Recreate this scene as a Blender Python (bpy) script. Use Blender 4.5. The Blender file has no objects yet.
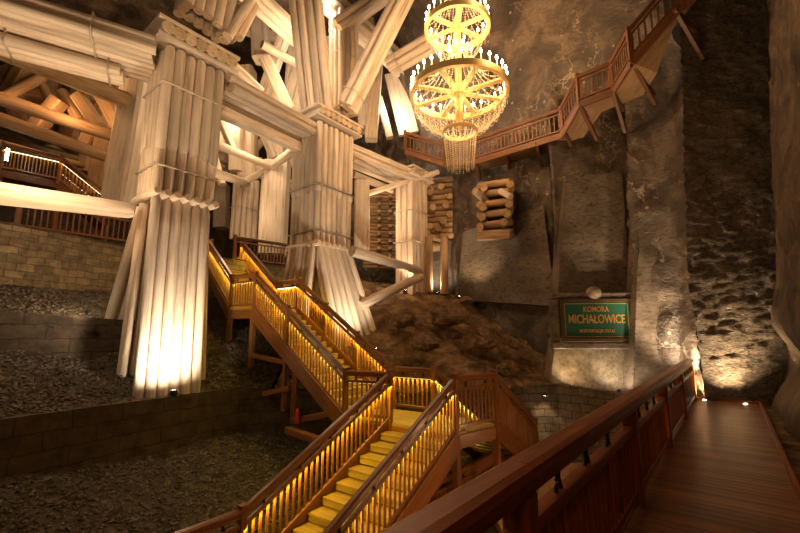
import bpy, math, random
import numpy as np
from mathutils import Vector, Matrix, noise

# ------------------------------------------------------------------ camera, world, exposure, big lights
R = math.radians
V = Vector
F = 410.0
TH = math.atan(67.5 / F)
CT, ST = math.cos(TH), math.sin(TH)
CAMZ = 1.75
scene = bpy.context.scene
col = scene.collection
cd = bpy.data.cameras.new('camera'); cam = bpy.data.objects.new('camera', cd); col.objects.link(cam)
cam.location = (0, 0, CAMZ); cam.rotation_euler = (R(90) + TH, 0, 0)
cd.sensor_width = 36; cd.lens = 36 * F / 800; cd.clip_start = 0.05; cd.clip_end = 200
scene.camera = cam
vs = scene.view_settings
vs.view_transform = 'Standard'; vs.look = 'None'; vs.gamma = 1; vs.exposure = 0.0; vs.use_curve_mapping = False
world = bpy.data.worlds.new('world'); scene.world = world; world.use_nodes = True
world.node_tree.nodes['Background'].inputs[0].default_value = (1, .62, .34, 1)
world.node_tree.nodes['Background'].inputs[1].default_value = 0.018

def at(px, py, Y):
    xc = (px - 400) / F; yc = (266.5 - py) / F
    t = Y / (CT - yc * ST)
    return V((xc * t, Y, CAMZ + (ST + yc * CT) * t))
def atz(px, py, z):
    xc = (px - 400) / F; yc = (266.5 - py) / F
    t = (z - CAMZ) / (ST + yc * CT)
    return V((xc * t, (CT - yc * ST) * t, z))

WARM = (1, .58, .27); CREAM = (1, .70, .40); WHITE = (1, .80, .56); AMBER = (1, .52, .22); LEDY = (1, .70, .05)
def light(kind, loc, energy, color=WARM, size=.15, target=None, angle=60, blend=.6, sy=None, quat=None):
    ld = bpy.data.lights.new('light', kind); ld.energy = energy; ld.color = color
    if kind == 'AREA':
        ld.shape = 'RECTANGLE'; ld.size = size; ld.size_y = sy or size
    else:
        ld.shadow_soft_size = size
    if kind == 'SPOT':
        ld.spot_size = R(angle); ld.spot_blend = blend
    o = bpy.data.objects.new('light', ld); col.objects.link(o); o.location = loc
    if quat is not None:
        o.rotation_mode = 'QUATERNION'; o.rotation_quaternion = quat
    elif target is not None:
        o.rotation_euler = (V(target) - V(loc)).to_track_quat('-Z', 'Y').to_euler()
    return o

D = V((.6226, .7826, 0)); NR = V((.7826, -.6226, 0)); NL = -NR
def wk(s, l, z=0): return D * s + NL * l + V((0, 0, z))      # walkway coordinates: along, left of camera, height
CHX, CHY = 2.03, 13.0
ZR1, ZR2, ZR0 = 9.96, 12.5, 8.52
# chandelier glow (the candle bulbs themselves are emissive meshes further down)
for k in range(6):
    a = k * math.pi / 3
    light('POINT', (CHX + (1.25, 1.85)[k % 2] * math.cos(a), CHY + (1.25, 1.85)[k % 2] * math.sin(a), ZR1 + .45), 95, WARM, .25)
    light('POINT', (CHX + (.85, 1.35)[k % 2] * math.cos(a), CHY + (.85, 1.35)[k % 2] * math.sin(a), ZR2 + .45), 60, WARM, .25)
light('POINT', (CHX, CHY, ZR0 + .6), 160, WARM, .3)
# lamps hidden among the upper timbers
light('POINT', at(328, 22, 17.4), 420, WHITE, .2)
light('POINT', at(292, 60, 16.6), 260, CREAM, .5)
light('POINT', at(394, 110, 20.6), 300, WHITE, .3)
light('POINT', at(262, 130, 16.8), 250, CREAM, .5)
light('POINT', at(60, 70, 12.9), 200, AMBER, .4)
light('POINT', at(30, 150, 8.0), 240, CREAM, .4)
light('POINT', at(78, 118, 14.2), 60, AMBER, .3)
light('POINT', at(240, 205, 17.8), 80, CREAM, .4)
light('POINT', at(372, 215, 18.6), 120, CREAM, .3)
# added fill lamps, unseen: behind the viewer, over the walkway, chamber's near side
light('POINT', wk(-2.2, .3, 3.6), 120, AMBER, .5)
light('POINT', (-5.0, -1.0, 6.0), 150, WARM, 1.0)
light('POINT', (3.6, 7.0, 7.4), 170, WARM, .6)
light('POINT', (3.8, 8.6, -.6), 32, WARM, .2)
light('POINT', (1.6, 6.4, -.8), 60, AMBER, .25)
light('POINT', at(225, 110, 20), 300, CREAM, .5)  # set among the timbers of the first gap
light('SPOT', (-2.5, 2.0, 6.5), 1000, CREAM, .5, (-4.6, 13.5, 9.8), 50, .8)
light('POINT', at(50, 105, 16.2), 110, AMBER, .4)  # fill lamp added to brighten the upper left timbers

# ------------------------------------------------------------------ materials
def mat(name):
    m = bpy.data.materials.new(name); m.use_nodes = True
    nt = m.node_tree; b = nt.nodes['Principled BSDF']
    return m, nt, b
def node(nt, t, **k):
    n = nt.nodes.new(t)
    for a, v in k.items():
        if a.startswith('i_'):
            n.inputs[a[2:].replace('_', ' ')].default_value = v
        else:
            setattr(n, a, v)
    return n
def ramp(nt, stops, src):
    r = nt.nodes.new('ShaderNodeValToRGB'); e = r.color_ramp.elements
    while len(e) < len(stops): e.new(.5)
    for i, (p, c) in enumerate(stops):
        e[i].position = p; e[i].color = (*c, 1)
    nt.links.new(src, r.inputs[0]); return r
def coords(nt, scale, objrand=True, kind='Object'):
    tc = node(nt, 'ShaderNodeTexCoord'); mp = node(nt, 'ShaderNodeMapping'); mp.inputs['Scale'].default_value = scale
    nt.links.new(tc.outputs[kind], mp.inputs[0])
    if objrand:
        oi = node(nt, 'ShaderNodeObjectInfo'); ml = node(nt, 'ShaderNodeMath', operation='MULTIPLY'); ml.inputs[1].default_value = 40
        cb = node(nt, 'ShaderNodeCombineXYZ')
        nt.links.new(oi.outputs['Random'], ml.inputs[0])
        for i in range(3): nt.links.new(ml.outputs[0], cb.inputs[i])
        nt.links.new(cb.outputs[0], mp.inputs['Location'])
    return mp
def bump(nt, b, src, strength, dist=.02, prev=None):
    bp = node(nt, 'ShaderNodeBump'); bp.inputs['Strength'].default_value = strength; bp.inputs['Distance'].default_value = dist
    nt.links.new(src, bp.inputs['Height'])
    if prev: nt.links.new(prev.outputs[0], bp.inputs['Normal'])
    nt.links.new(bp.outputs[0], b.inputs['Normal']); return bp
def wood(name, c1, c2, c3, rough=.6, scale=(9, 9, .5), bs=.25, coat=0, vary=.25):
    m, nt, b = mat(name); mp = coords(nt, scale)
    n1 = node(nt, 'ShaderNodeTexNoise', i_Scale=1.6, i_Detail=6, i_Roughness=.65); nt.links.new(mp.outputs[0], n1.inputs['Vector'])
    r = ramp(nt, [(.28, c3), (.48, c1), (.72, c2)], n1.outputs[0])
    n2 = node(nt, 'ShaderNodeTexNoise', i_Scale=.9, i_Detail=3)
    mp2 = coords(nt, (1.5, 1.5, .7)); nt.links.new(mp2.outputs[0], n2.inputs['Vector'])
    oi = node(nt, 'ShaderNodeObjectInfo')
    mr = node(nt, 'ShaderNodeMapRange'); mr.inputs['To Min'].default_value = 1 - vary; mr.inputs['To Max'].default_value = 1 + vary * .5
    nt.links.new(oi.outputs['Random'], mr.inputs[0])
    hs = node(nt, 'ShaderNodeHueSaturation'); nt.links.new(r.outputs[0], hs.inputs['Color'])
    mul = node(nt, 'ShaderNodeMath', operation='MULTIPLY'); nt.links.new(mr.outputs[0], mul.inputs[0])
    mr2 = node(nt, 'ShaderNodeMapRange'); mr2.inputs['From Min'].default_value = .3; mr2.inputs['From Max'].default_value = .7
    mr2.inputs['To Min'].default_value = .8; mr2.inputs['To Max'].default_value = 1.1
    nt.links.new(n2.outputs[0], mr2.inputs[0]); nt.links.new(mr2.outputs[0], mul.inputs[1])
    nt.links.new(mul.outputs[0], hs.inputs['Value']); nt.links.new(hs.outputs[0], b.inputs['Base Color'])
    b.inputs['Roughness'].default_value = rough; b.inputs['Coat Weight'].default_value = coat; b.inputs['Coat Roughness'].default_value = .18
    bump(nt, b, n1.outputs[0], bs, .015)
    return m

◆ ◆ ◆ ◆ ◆

• **What the task requires**
Reproduce exactly the run of lines that opens the listing and closes with the line holding "from mathutils import Vector, Matrix, noise". Pictures are excluded.

• **Solution to this exercise**
Recreate this scene as a Blender Python (bpy) script. Use Blender 4.5. The Blender file has no objects yet.
import bpy, math, random
import numpy as np
from mathutils import Vector, Matrix, noise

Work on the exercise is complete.